Before reviewing the merits of this appeal, it is necessary to address the procedural issue. Petitioner received the cosmetology grade in dispute in 1981. Even taking into account a period of negotiation in 1981 and 1982 between petitioner and respondent regarding the hours needed to receive a passing grade, the time to make an appeal to the Commissioner of Education has long passed. An appeal must be commenced within 30 days from the making of a decision or the performance of the act complained of, unless excused by the Commissioner for good cause shown (8 NYCRR 275.16). Although petitioner states that her delay in filing the petition is due to her attempt to exhaust all other administrative remedies over the years, and that SED had only recently determined that she was "eligible" to file an appeal, the record does not support that contention. As noted already, SED advised petitioner in 1989 that an appeal was untimely since the event complained of occurred in 1981. Furthermore, petitioner's claim of ignorance of the appeal process is not a sufficient excuse for her delay in commencing a timely appeal, except in unusual circumstances (Application of Aarseth, 32 Ed Dept Rep 626; Appeal of Savastano, 32 id. 326; Appeal of Saeger, 31 id. 528). In any event, there can be no explanation for a delay of over ten years, and I find that the appeal is untimely and must be dismissed.
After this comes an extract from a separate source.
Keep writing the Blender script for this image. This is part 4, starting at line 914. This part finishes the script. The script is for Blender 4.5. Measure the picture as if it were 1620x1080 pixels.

Although the appeal is dismissed on procedural grounds, it must also be dismissed on the merits. Decisions regarding student grading rest initially with the classroom teacher and ultimately with the board of education (Education Law '1709[3]). Barring a finding that the determination was arbitrary, capricious or unreasonable, it will not be set aside (Appeal of Hickey, 32 Ed Dept Rep 12; Appeal of Kriaris, 31 id. 353). When a student challenges a final grade, she bears the burden of demonstrating a clear legal right to the relief requested (Appeal of Timbs, 29 Ed Dept Rep 392).

Petitioner claims that her failing grade was unfair and advances numerous reasons why she should be awarded a passing grade. The record, however, does not support her claim. Complete grade books submitted by respondent show that petitioner did not earn a passing grade for the course. Moreover, I find no evidence that the district abused its discretion in assigning this student's cosmetology grade. Accordingly, there is simply no basis to substitute my judgment for that of the local school authorities.

While it is regrettable that petitioner harbors resentment over the failing grade, she apparently wishes to receive her cosmetology degree even at this late date. I thus urge her to enroll in an accredited program to achieve that goal, since the relief she requests through this appeal cannot be granted.